Na trama, o documentarista Pierre (Stanislas, numa atuação impecável) leva uma vida de tropeços financeiros ao lado da mulher, Manon (Clotilde), a quem já amou loucamente, mas que, hoje, virou mais uma parceira profissional. Ela é assistente e roteirista de seus docs, em especial um sobre um velhinho que participou da Resistência Francesa durante a ocupação do país pelos nazistas na Segunda Guerra. Tudo caminha na mesmice para Manon e Pierre até que ele conhece uma estagiária de um arquivo de filmes, Elizabeth (Lena Paugam, com feições modiglianescas). Ali, tudo muda, pois Pierre não resiste ao abrir de pernas de Elizabeth, que, de transa em transa, vira mais do que um objeto sexual.
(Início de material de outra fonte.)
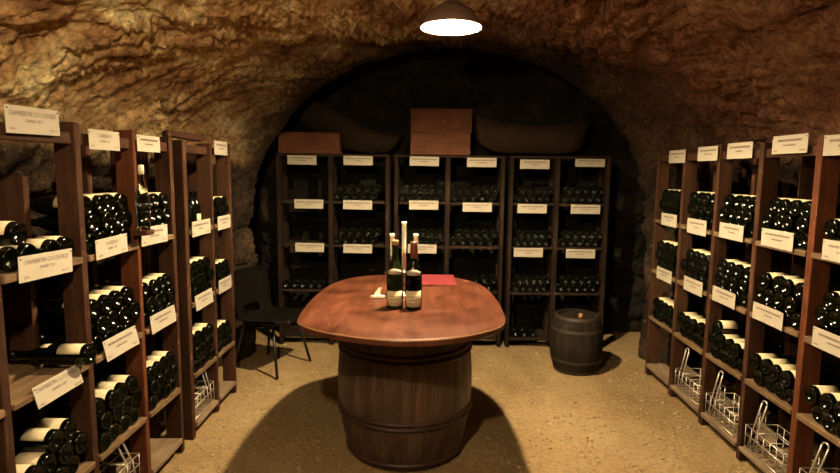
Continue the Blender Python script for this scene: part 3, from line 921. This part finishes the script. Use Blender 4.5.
cs = thing('corkscrew', 'small corkscrew with pale handle lying left of the bottles on the table', 'corkscrew', (-0.272, 3.035, T + 0.002), 0.1)
bm = bmesh.new(); pts = [(-0.052, -0.006), (-0.03, -0.014), (0.02, -0.012), (0.035, 0.0), (0.01, 0.006), (-0.03, 0.004)]
A = [bm.verts.new((x, y, 0.0)) for x, y in pts]; B = [bm.verts.new((x * 0.95, y * 0.9, 0.014)) for x, y in pts]
bm.faces.new(A[::-1]); bm.faces.new(B)
for i in range(6): bm.faces.new((A[i], A[(i + 1) % 6], B[(i + 1) % 6], B[i]))
obj('handle', bm, M['bone'], cs, bevel=0.002)
bm = bmesh.new()
A = [bm.verts.new(p) for p in ((-0.030, 0.0, 0.012), (0.004, 0.0, 0.012), (0.012, 0.004, 0.055), (-0.004, 0.006, 0.050), (-0.022, 0.002, 0.030))]
B = [bm.verts.new(v.co + Vector((0, 0.008, 0))) for v in A]
bm.faces.new(A); bm.faces.new(B[::-1])
for i in range(5): bm.faces.new((A[(i + 1) % 5], A[i], B[i], B[(i + 1) % 5]))
obj('lever', bm, M['bone'], cs, bevel=0.0015)
bm = bmesh.new(); tube(bm, [(0.03 + 0.045 * k / 40, 0.004 * math.cos(k * 0.9), 0.006 + 0.004 * math.sin(k * 0.9)) for k in range(41)], 0.0012, 6)
obj('worm', bm, M['blackmetal'], cs, True)

# ------------------------------------------------------------------ boxes and baskets on the back racks
def wbox(x0, x1, y0, z0, z1, label, lid=True, marks=False, D=0.14):
    t = thing('wooden_box', label, 'box', ((x0 + x1) / 2, y0 + D, z0), 0, 'wooden boxes on the back racks')
    w = (x1 - x0) / 2; h = z1 - z0
    bm = newbox(-w, w, -D, -D + 0.012, 0.0, h - 0.012); box(bm, -w, w, D - 0.012, D, 0, h - 0.012)
    box(bm, -w, -w + 0.012, -D + 0.012, D - 0.012, 0, h - 0.012); box(bm, w - 0.012, w, -D + 0.012, D - 0.012, 0, h - 0.012); box(bm, -w + 0.012, w - 0.012, -D + 0.012, D - 0.012, 0, 0.01)
    obj('case', bm, M['boxwood'], t)
    obj('lid', newbox(-w - 0.002, w + 0.002, -D - 0.002, D + 0.002, h - 0.011, h, wob=0.001), M['boxwood'], t, bevel=0.002)
    if marks:
        bm = bmesh.new()
        for cx, r in ((0.03, 0.018), (0.135, 0.022)):
            bmesh.ops.create_circle(bm, cap_ends=True, segments=16, radius=r, matrix=Matrix.Translation((cx, -D - 0.0012, h * 0.42)) @ Matrix.Rotation(PI / 2, 4, 'X'))
        obj('stamp', bm, plain('faded_stamp', (0.13, 0.035, 0.02), 0.7), t)
    return t
wbox(-1.30, -0.775, 4.83, 1.679, 1.858, 'reddish wooden box lying at the left end of the back racks', D=0.07)
wbox(-0.168, 0.340, 4.83, 1.679, 1.870, 'lower of the two stacked reddish boxes on the middle back rack')
wbox(-0.168, 0.352, 4.825, 1.871, 2.064, 'upper of the two stacked reddish boxes on the middle back rack', marks=True)

def wicker(top, bot, y0, bulge, label):
    """curved harvest basket: its rim dips in the middle; the belly bulges to the room"""
    t = thing('harvest_basket', label, 'basket', (top[len(top) // 2][0], y0 + 0.12, 1.678), 0, 'baskets on the back racks')
    ox, oy, oz = t.location
    N, K = 36, 14
    def samp(L, u):
        f = u * (len(L) - 1); i = min(int(f), len(L) - 2); k = f - i
        g = lambda a: Vector((L[a][0], 0, L[a][1]))
        i0, i3 = max(i - 1, 0), min(i + 2, len(L) - 1)
        p0, p1, p2, p3 = g(i0), g(i), g(i + 1), g(i3)
        return 0.5 * ((2 * p1) + (-p0 + p2) * k + (2 * p0 - 5 * p1 + 4 * p2 - p3) * k * k + (-p0 + 3 * p1 - 3 * p2 + p3) * k ** 3)
    bm = bmesh.new(); uvl = bm.loops.layers.uv.new('UVMap')
    g = []
    for i in range(N + 1):
        u = i / N; a = samp(top, u); b = samp(bot, u); col = []
        for j in range(K + 1):
            v = j / K
            p = a.lerp(b, v)
            edge = math.sin(PI * min(max(u, 0.001), 0.999)) ** 0.5
            yy = y0 + 0.24 - (0.10 + bulge) * edge * math.sin(PI * (0.30 + 0.55 * v)) 
            col.append(bm.verts.new((p.x - ox, yy - oy, p.z - oz)))
        g.append(col)
    for i in range(N):
        for j in range(K):
            f = bm.faces.new((g[i][j], g[i][j + 1], g[i + 1][j + 1], g[i + 1][j]))
            for l, (ii, jj) in zip(f.loops, ((i, j), (i, j + 1), (i + 1, j + 1), (i + 1, j))): l[uvl].uv = (ii / N * 0.6, jj / K * 1.6)
    rim = [c[0].co.copy() for c in g]
    o = obj('woven_body', bm, M['wicker'], t, True)
    s = o.modifiers.new('thick', 'SOLIDIFY'); s.thickness = 0.014; s.offset = 0
    bm = bmesh.new(); tube(bm, rim, 0.010, 8)
    obj('rim', bm, M['wicker'], t, True)
wicker([(-1.20, 2.05), (-1.07, 2.15), (-0.93, 2.10), (-0.77, 2.03), (-0.58, 1.915), (-0.39, 1.85), (-0.27, 1.85)],
       [(-1.22, 2.00), (-1.10, 1.90), (-0.93, 1.80), (-0.80, 1.735), (-0.62, 1.70), (-0.42, 1.70), (-0.31, 1.76)], 4.985, 0.12,
       'tilted brown wicker basket on the left back rack behind a wooden box')
wicker([(0.37, 2.04), (0.50, 1.995), (0.70, 1.955), (0.90, 1.93), (1.10, 1.94), (1.26, 1.965), (1.41, 2.01)],
       [(0.39, 1.93), (0.43, 1.80), (0.58, 1.71), (0.88, 1.70), (1.16, 1.70), (1.33, 1.76), (1.385, 1.90)], 4.86, 0.12,
       'wide brown wicker basket on the right back rack beside stacked boxes')

# ------------------------------------------------------------------ wire bottle carriers
def carrier(loc, rz, label, tall=0.25, L=0.30, W=0.17, lean=0.0, fy=1):
    t = thing('wire_carrier', label, 'wire carrier', loc, rz, 'wire bottle carriers under the racks')
    t.rotation_euler = (lean, 0, rz)
    r = 0.0028
    bm = bmesh.new()  # dark insert that gives the hollow its shade by colour
    for z in (0.005, 0.075, 0.125):
        tube(bm, [(-L / 2, -W / 2, z), (L / 2, -W / 2, z), (L / 2, W / 2, z), (-L / 2, W / 2, z)], r, 6, closed=True)
    for i in range(7):
        x = -L / 2 + L * i / 6
        tube(bm, [(x, -W / 2, 0.125), (x, -W / 2, 0.005), (x, W / 2, 0.005), (x, W / 2, 0.125)], r * 0.8, 5)
    for i in range(1, 3):
        x = -L / 2 + L * i / 3
        tube(bm, [(x, -W / 2, 0.125), (x, W / 2, 0.125)], r * 0.8, 5)
    tube(bm, [(-L / 2, 0, 0.125), (L / 2, 0, 0.125)], r * 0.8, 5)
    obj('basket_wires', bm, M['wire'], t, True)
    bm = bmesh.new()  # dark insert that gives the hollow its shade by colour
    yf = fy * (W / 2 - 0.012); b0, e = L / 2 - 0.028, 0.035      # handle stands at the room side and leans
    for q in (-1, 1):
        tube(bm, [(q * 0.02 + b0, yf, 0.005), (q * 0.02 + b0 - 0.35 * (b0 - e), yf, 0.11), (q * 0.02 + e, yf, tall + 0.02)], r * 1.6, 6)
    tube(bm, bez((-0.02 + e, yf, tall + 0.02), (-0.024 + e, yf, tall + 0.045), (0.012 + e, yf, tall + 0.045), (0.02 + e, yf, tall + 0.02), 8), r * 1.6, 6)
    obj('handle', bm, M['wire'], t, True)
    return t
zb = 0.088
carrier((1.790, 3.585, zb), PI / 2, 'wire bottle carrier with upright handle under the fifth bay of the right rack', 0.27, L=0.32)
carrier((1.790, 3.155, zb), PI / 2, 'wire bottle carrier with upright handle under the fourth bay of the right rack', 0.27, L=0.32)
carrier((1.790, 2.725, zb), PI / 2, 'shiny wire bottle carrier leaning under the third bay of the right rack', 0.27, L=0.32)
carrier((1.790, 2.285, zb), PI / 2, 'wire bottle carrier under the second bay of the right rack, lower right corner', 0.27, L=0.32)
carrier((-1.430, 2.305, zb), PI / 2, 'wire bottle carrier under the second bay of the left rack', 0.20, L=0.31, fy=-1)
carrier((-1.430, 3.22, zb), PI / 2, 'wire bottle carrier under the fourth bay of the left rack', 0.20, L=0.30, fy=-1)
# cane loop
bm = bmesh.new()
tube(bm, [(0, 0.055 * math.cos(2 * PI * k / 28), 0.105 + 0.105 * math.sin(2 * PI * k / 28)) for k in range(28)], 0.007, 8, closed=True)
o = obj('cane_hoop', bm, M['cane'], None, True); o.location = (-1.40, 3.56, 0.102); o.rotation_euler = (0, -0.15, 0)
tag(o, 'pale oval cane hoop leaning in the bottom of the farthest left bay', 'hoop')

# ------------------------------------------------------------------ chair
ch = thing('shell_chair', 'dark plastic shell chair on thin black metal legs behind the left rack', 'chair', (-1.225, 4.25, 0), math.radians(-22))
# local +x forward
def shell_xyz(u, v):
    """u 0..1 from seat front to back top, v -1..1 across"""
    P = [(0.225, 0.385), (0.20, 0.412), (0.08, 0.405), (-0.08, 0.392), (-0.165, 0.405), (-0.205, 0.46), (-0.225, 0.55), (-0.243, 0.66), (-0.258, 0.765)]
    f = u * (len(P) - 1); i = min(int(f), len(P) - 2); k = f - i
    g = lambda a: Vector((P[max(0, min(a, len(P) - 1))][0], 0, P[max(0, min(a, len(P) - 1))][1]))
    p0, p1, p2, p3 = g(i - 1), g(i), g(i + 1), g(i + 2)
    p = 0.5 * ((2 * p1) + (-p0 + p2) * k + (2 * p0 - 5 * p1 + 4 * p2 - p3) * k * k + (-p0 + 3 * p1 - 3 * p2 + p3) * k ** 3)
    w = 0.23 - 0.025 * smooth(0.35, 0.6, u) + 0.02 * smooth(0.6, 0.85, u)
    if u > 0.93: w *= 1 - 0.35 * ((u - 0.93) / 0.07) ** 2
    if u < 0.06: w *= 1 - 0.15 * ((0.06 - u) / 0.06) ** 2
    dish = v * v
    if u < 0.5: p.z += 0.018 * dish
    else: p.x += 0.045 * dish
    return Vector((p.x, v * w, p.z))
bm = bmesh.new(); NU, NV = 40, 18
g = [[bm.verts.new(shell_xyz(i / NU, -1 + 2 * j / NV)) for j in range(NV + 1)] for i in range(NU + 1)]
for i in range(NU):
    for j in range(NV):
        u = (i + 0.5) / NU; v = -1 + 2 * (j + 0.5) / NV
        if 0.54 < u < 0.66 and abs(v) < 0.45: continue     # opening between seat and back
        bm.faces.new((g[i][j], g[i][j + 1], g[i + 1][j + 1], g[i + 1][j]))
o = obj('seat_shell', bm, M['plastic'], ch, True)
s = o.modifiers.new('thick', 'SOLIDIFY'); s.thickness = 0.008; s.offset = 0
for sx in (1, -1):
    for sy in (1, -1):
        bm = bmesh.new(); tube(bm, [(sx * 0.13, sy * 0.15, 0.385), (sx * 0.21, sy * 0.215, 0.001)], 0.011, 10)
        obj('leg', bm, M['blackmetal'], ch, True)
bm = bmesh.new()
for sy in (1, -1): tube(bm, [(-0.15, sy * 0.15, 0.383), (0.15, sy * 0.15, 0.383)], 0.010, 8)
tube(bm, [(0.13, -0.16, 0.381), (0.13, 0.16, 0.381)], 0.010, 8); tube(bm, [(-0.13, -0.16, 0.381), (-0.13, 0.16, 0.381)], 0.010, 8)
obj('seat_frame', bm, M['blackmetal'], ch, True)

# ------------------------------------------------------------------ lamps
la = thing('ceiling_lamp', 'round glowing ceiling lamp hanging above the table', 'lamp', (0.10, 3.0, 2.275))
def globe(r, z0):
    bm = bmesh.new(); lathe(bm, [(r * math.sin(PI * k / 16) if 0 < k < 16 else 0, z0 - r * math.cos(PI * k / 16)) for k in range(17)], 24); return bm
obj('bulb', globe(0.035, 0.065), M['lamp_a'], la, True)
bm = bmesh.new(); lathe(bm, [(0, 0.118), (0.045, 0.114), (0.10, 0.082), (0.135, 0.04), (0.157, 0.0)], 48)
obj('reflector', bm, M['whitemetal'], la, True)
bm = bmesh.new(); lathe(bm, [(0.1575, 0.0), (0.160, 0.001), (0.138, 0.044), (0.104, 0.086), (0.048, 0.120), (0.012, 0.124), (0.012, 0.30), (0.0, 0.30)], 48)
obj('shade', bm, M['browncan'], la, True)
LBP = (-0.40, 0.62, 2.06)
lb = thing('bulb_lamp', 'round glowing bulb lamp hanging near the entrance, above the camera', 'lamp', LBP)
obj('bulb', globe(0.035, 0.045), M['lamp_b'], lb, True)
bm = bmesh.new(); lathe(bm, [(0, 0.07), (0.03, 0.07), (0.03, 0.11), (0.006, 0.12), (0.006, 0.42), (0, 0.42)], 20)
obj('socket', bm, M['whitemetal'], lb, True)

# ------------------------------------------------------------------ camera, world
Fpx = 560.0; ROLL = math.radians(0.6); VPX, VPY = 430.0, 171.0
dx, dy = VPX - 420, 236.5 - VPY
c_, s_ = math.cos(ROLL), math.sin(ROLL)
xx, yy = dx * c_ - dy * s_, dx * s_ + dy * c_
pitch = math.atan2(yy, Fpx); yaw = math.atan2(xx * math.cos(pitch), Fpx)
f = Vector((-math.sin(yaw) * math.cos(pitch), math.cos(yaw) * math.cos(pitch), -math.sin(pitch)))
r = f.cross(Vector((0, 0, 1))).normalized(); u = r.cross(f)
r2 = r * c_ + u * s_; u2 = u * c_ - r * s_
cam = bpy.data.cameras.new('camera'); co = bpy.data.objects.new('camera', cam); C.objects.link(co)
m3 = Matrix((r2, u2, -f)).transposed()
co.matrix_world = Matrix.Translation((0, 0, 1.54)) @ m3.to_4x4()
cam.sensor_width = 36.0; cam.lens = Fpx / 840 * 36.0; cam.clip_start = 0.02
scn.camera = co
w = bpy.data.worlds.new('world'); scn.world = w; w.use_nodes = True
w.node_tree.nodes['Background'].inputs['Color'].default_value = (0.5, 0.3, 0.15, 1)
w.node_tree.nodes['Background'].inputs['Strength'].default_value = 0.0
vs = scn.view_settings
vs.view_transform = 'Standard'; vs.look = 'None'; vs.gamma = 1.0; vs.use_curve_mapping = False
vs.exposure = 1.33
print('bottles', n_bottles)
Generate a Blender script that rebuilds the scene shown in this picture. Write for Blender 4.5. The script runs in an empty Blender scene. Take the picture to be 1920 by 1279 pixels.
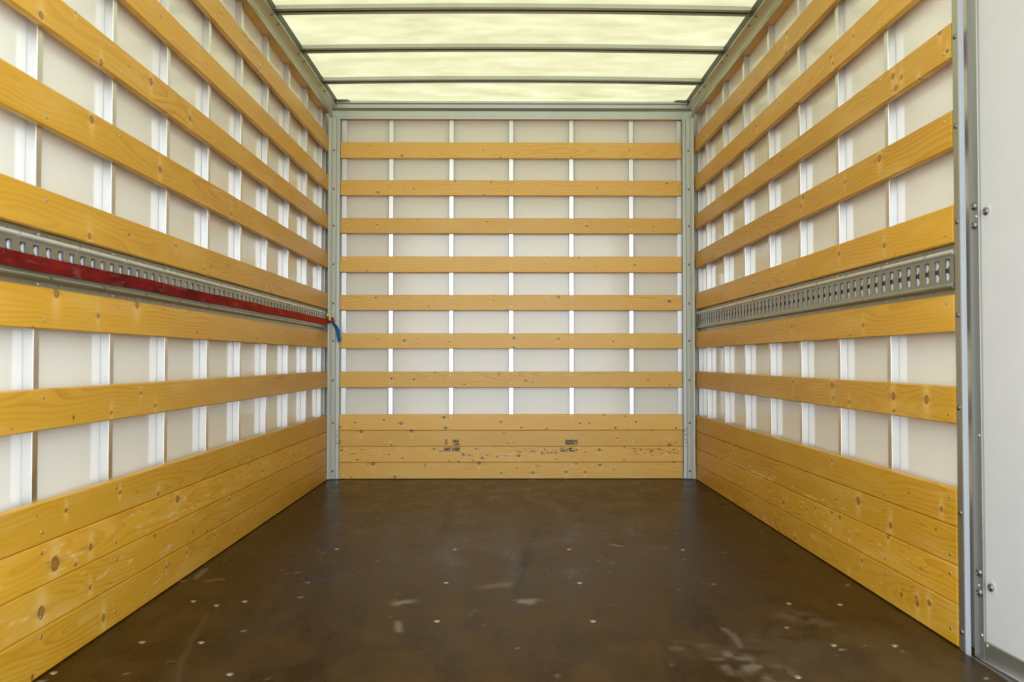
import bpy, bmesh, math, random
import numpy as np
from mathutils import Matrix, Vector

S = bpy.context.scene
COL = S.collection
ZC = 0.73                       # camera height above the load floor

# ------------------------------------------------------------------ camera
F_PX = 1554.0
cam_d = bpy.data.cameras.new('camera')
cam_d.sensor_width = 36.0
cam_d.lens = 36.0 * F_PX / 1920.0
cam_d.clip_start = 0.02
cam_d.dof.use_dof = True
cam_d.dof.focus_distance = 4.6
cam_d.dof.aperture_fstop = 5.6
cam = bpy.data.objects.new('camera', cam_d)
COL.objects.link(cam)
cam.location = (0, 0, ZC)
PITCH, YAW = math.radians(1.30865), math.radians(0.42389)
cam.rotation_euler = (math.pi / 2 + PITCH, 0, -YAW)
S.camera = cam

# ------------------------------------------------------------------ daylight
W = bpy.data.worlds.new('overcast_sky')
S.world = W
W.use_nodes = True
nt = W.node_tree
nt.nodes.clear()
wo = nt.nodes.new('ShaderNodeOutputWorld')
bg = nt.nodes.new('ShaderNodeBackground')
tc = nt.nodes.new('ShaderNodeTexCoord')
sx = nt.nodes.new('ShaderNodeSeparateXYZ')
rp = nt.nodes.new('ShaderNodeValToRGB')
mp = nt.nodes.new('ShaderNodeMapRange')
mp.inputs['From Min'].default_value = -1
mp.inputs['From Max'].default_value = 1
nt.links.new(tc.outputs['Generated'], sx.inputs[0])
nt.links.new(sx.outputs['Z'], mp.inputs['Value'])
nt.links.new(mp.outputs[0], rp.inputs[0])
cr = rp.color_ramp
cr.elements[0].position = 0.40
cr.elements[0].color = (0.46, 0.45, 0.43, 1)
cr.elements[1].position = 0.56
cr.elements[1].color = (0.88, 0.96, 1.07, 1)
nt.links.new(rp.outputs[0], bg.inputs['Color'])
bg.inputs['Strength'].default_value = 4.3
nt.links.new(bg.outputs[0], wo.inputs['Surface'])

S.view_settings.view_transform = 'Standard'
S.view_settings.look = 'None'
S.view_settings.gamma = 1.0
S.view_settings.use_curve_mapping = False
S.view_settings.exposure = 0.12
S.cycles.use_denoising = True
S.cycles.max_bounces = 12
S.cycles.diffuse_bounces = 7
S.cycles.glossy_bounces = 5
S.cycles.caustics_reflective = False
S.cycles.caustics_refractive = False

# ------------------------------------------------------------------ materials
def new_mat(name):
    m = bpy.data.materials.new(name)
    m.use_nodes = True
    n = m.node_tree
    n.nodes.clear()
    out = n.nodes.new('ShaderNodeOutputMaterial')
    p = n.nodes.new('ShaderNodeBsdfPrincipled')
    n.links.new(p.outputs[0], out.inputs['Surface'])
    return m, n, p

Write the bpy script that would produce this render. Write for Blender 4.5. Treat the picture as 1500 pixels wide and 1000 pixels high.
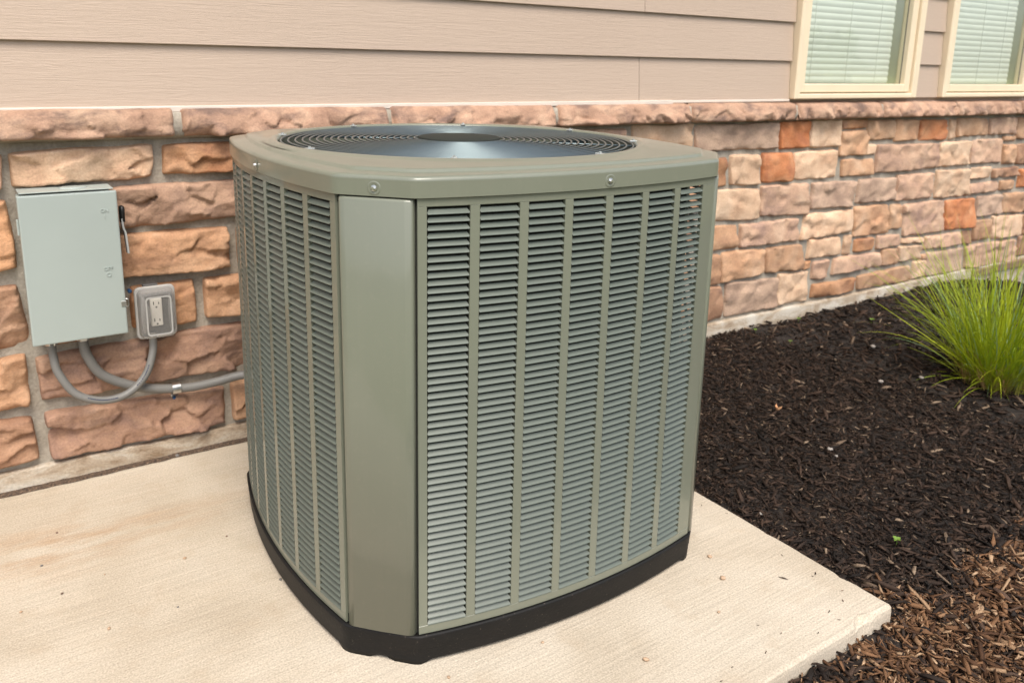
import bpy, math, random
import numpy as np
from mathutils import Matrix, Vector

# ------------------------------------------------------------------ camera, sky, sun, exposure
S = bpy.context.scene
COL = S.collection
for o in list(bpy.data.objects):
    bpy.data.objects.remove(o)

PITCH, YAW, ROLL = 0.2271, 0.6018, 0.0224
fw = Vector((math.sin(YAW)*math.cos(PITCH), math.cos(YAW)*math.cos(PITCH), -math.sin(PITCH)))
rt0 = Vector((math.cos(YAW), -math.sin(YAW), 0)); up0 = rt0.cross(fw)
rt = rt0*math.cos(ROLL) + up0*math.sin(ROLL); up = up0*math.cos(ROLL) - rt0*math.sin(ROLL)
cd = bpy.data.cameras.new('camera'); cam = bpy.data.objects.new('camera', cd); COL.objects.link(cam)
cam.matrix_world = Matrix(((rt.x, up.x, -fw.x, 0), (rt.y, up.y, -fw.y, 0), (rt.z, up.z, -fw.z, 1.25), (0, 0, 0, 1)))
cd.sensor_width = 36; cd.lens = 29.22; cd.shift_y = -0.0873
cd.clip_start = 0.05; cd.clip_end = 2000
cd.dof.use_dof = True; cd.dof.focus_distance = 1.75; cd.dof.aperture_fstop = 5.6
S.camera = cam

SUN_EL, SUN_AZ = math.radians(58), math.radians(200)     # azimuth: clockwise from +Y
W = bpy.data.worlds.new('World'); S.world = W; W.use_nodes = True
wn = W.node_tree; wn.nodes.clear()
sky = wn.nodes.new('ShaderNodeTexSky'); sky.sky_type = 'NISHITA'; sky.sun_disc = False
sky.sun_elevation = SUN_EL; sky.sun_rotation = SUN_AZ; sky.dust_density = 3.0; sky.ozone_density = 0.6; sky.air_density = 0.8
hs = wn.nodes.new('ShaderNodeHueSaturation'); hs.inputs['Saturation'].default_value = 0.55
bg = wn.nodes.new('ShaderNodeBackground'); bg.inputs['Strength'].default_value = 0.14
wo = wn.nodes.new('ShaderNodeOutputWorld')
wn.links.new(sky.outputs[0], hs.inputs['Color']); wn.links.new(hs.outputs[0], bg.inputs[0]); wn.links.new(bg.outputs[0], wo.inputs[0])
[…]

Cega de afeto pelo amante, ciente do casamento dele, Elizabeth passa a segui-lo para saber quem é Manon e, numa de suas espionadas, descobre que esta também vive um romance extraconjugal. A tentação de revelar a verdade a Pierre conduz L'Ombre Des Femmes por caminhos tortuosos de dramaturgia, promovendo um (psic)análise da fragilidade dos machos do Ocidente, como é de costume ao diretor. Aliás, Garrel é famoso por andar pelas ruas de Paris carregando um exemplar das obras completas de Freud nas mãos, quase sempre o que traz o texto Totem e Tabu.
Mesmo nos momentos mais intelectualizados, nos quais o diretor assume fades como parte da narrativa, para provocar distanciamento crítico na plateia, L'Ombre Des Femmes não perde seu lado lírico nem abandona sua crença no amor romântico. Para Garrel, no auge de seus 69 anos, essa doçura parece algo atípico. É recente sua gravitação por terrenos menos políticos e mais existenciais, como se vê desde o subestimado A Fronteira da Alvorada, que saiu vaiado de Cannes em 2008. Mas há nessa mudança um frescor que sublinha seu estilo (marcado pela hegemonia do plano-sequência, por falação sem fim com a câmera á altura do ombro dos personagens e por diálogos sobre o supérfluo) mas mostra uma vontade de renovação pela imagem de uma França jovem, meio perdida, porém apaixonada e apaixonante.